Thanks, I've been looking at that. Few questions come to me-

1) Why does table 2 list a per unit value of 1.15 for a phase-phase fault on a delta-wye trafo while Figure 12 lists 1.0, 5.0, 5.0 respectively? Where does 1.15 come from?

2) For a phase to phase fault the primary fuse subjected to 1.0pu will blow first, but what happens after operation with both 0.5pu fuses still remaining unblown? Wouldn't the fault still persist continuing to heat windings internally? Not sure how to take this scenario into account.

 

[protoslash]

1)
phase to phase:. primary sees 1.15 more than secondary.

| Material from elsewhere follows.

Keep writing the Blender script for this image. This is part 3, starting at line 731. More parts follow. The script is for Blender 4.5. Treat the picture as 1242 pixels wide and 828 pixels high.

This is the same as 1: 0.87 as shown in figure 12.

1.15 comes from 1:0.87

2)
good question
the 1.0 pu fuse opens and that's all. when this fuse opens, the two phases involved in the LL fault on the wye side will actually becomes same voltage and phase angle, although the short circuit still exist, since there is no difference in voltage to drive a fault. nothing trips anymore.

You can observe this for any delta wye transformer. Just open one phase on the delta draw the vectors, you will see all three windings are still energized, but only one winding get normal voltage, while the other two gets half voltage but and phase with each other.

 

[Mbrooke]

1) OH! Any idea about the physics behind this?

2) Thanks!

 

[protoslash]

1)
[URL unfurl="true"]http://engineering.electrical-equipment.org/electrical-distribution/delta-wye-transformer-phase-phase-fault.html[/url]

another simpler explanation is LL fault current = (Va-Vb)/(Z1+Z2) = (Vab)/(Z1+Z2) = (1.732*Van)/(2*Z1) = (1.732/2)*(Van/Z1) = 0.866*(Van/Z1)= 0866*(3ph fault) this is where the 86.6% comes from.

 

[Mbrooke]

Big help in understanding that phenomenon- thank you!


A bit of a different question. Can a secondary fuse's minimum melt curve partly enter a transformer's damage curve?

My inference: a 400E fuse (for example) optimistically starts to melt at 880 amps. A high impedance fault can load a phase above the transformer's secondary FLA but below the fuses minimum melting curve. Is this a realistic scenario? How well can a transformer tolerate unbalanced over-loading?